Directions for this task: Write out the whole listing again, exactly as given.

Supplied information:
════════

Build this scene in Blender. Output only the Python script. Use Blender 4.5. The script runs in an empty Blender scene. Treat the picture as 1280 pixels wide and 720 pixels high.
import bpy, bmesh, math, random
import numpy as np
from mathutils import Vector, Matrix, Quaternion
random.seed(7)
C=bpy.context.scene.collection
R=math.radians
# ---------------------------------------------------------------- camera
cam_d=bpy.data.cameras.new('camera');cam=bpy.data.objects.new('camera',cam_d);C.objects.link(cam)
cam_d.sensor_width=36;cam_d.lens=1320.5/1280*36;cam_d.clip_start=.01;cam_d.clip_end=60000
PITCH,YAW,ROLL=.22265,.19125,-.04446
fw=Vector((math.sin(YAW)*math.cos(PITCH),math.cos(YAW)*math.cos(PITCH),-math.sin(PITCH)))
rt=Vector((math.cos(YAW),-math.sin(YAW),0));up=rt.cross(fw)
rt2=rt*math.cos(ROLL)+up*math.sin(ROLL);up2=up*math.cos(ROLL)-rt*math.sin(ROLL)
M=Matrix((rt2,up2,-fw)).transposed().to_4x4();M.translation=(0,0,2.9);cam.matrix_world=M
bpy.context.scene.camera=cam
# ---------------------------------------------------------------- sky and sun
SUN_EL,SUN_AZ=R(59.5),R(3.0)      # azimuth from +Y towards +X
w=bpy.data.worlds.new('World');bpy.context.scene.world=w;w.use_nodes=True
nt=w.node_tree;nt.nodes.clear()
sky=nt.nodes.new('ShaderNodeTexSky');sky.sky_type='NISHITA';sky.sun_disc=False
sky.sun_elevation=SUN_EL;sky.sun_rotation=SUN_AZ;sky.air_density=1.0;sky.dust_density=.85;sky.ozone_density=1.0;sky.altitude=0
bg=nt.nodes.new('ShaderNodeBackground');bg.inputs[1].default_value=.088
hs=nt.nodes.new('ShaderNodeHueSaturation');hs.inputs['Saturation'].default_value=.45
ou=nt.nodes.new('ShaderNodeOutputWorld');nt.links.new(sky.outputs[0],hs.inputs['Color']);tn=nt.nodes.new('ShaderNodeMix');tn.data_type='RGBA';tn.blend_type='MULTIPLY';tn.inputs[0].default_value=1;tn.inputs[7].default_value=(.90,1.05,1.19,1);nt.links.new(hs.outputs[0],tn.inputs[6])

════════

Written answer:
Build this scene in Blender. Output only the Python script. Use Blender 4.5. The script runs in an empty Blender scene. Treat the picture as 1280 pixels wide and 720 pixels high.
import bpy, bmesh, math, random
import numpy as np
from mathutils import Vector, Matrix, Quaternion
random.seed(7)
C=bpy.context.scene.collection
R=math.radians
# ---------------------------------------------------------------- camera
cam_d=bpy.data.cameras.new('camera');cam=bpy.data.objects.new('camera',cam_d);C.objects.link(cam)
cam_d.sensor_width=36;cam_d.lens=1320.5/1280*36;cam_d.clip_start=.01;cam_d.clip_end=60000
PITCH,YAW,ROLL=.22265,.19125,-.04446
fw=Vector((math.sin(YAW)*math.cos(PITCH),math.cos(YAW)*math.cos(PITCH),-math.sin(PITCH)))
rt=Vector((math.cos(YAW),-math.sin(YAW),0));up=rt.cross(fw)
rt2=rt*math.cos(ROLL)+up*math.sin(ROLL);up2=up*math.cos(ROLL)-rt*math.sin(ROLL)
M=Matrix((rt2,up2,-fw)).transposed().to_4x4();M.translation=(0,0,2.9);cam.matrix_world=M
bpy.context.scene.camera=cam
# ---------------------------------------------------------------- sky and sun
SUN_EL,SUN_AZ=R(59.5),R(3.0)      # azimuth from +Y towards +X
w=bpy.data.worlds.new('World');bpy.context.scene.world=w;w.use_nodes=True
nt=w.node_tree;nt.nodes.clear()
sky=nt.nodes.new('ShaderNodeTexSky');sky.sky_type='NISHITA';sky.sun_disc=False
sky.sun_elevation=SUN_EL;sky.sun_rotation=SUN_AZ;sky.air_density=1.0;sky.dust_density=.85;sky.ozone_density=1.0;sky.altitude=0
bg=nt.nodes.new('ShaderNodeBackground');bg.inputs[1].default_value=.088
hs=nt.nodes.new('ShaderNodeHueSaturation');hs.inputs['Saturation'].default_value=.45
ou=nt.nodes.new('ShaderNodeOutputWorld');nt.links.new(sky.outputs[0],hs.inputs['Color']);tn=nt.nodes.new('ShaderNodeMix');tn.data_type='RGBA';tn.blend_type='MULTIPLY';tn.inputs[0].default_value=1;tn.inputs[7].default_value=(.90,1.05,1.19,1);nt.links.new(hs.outputs[0],tn.inputs[6])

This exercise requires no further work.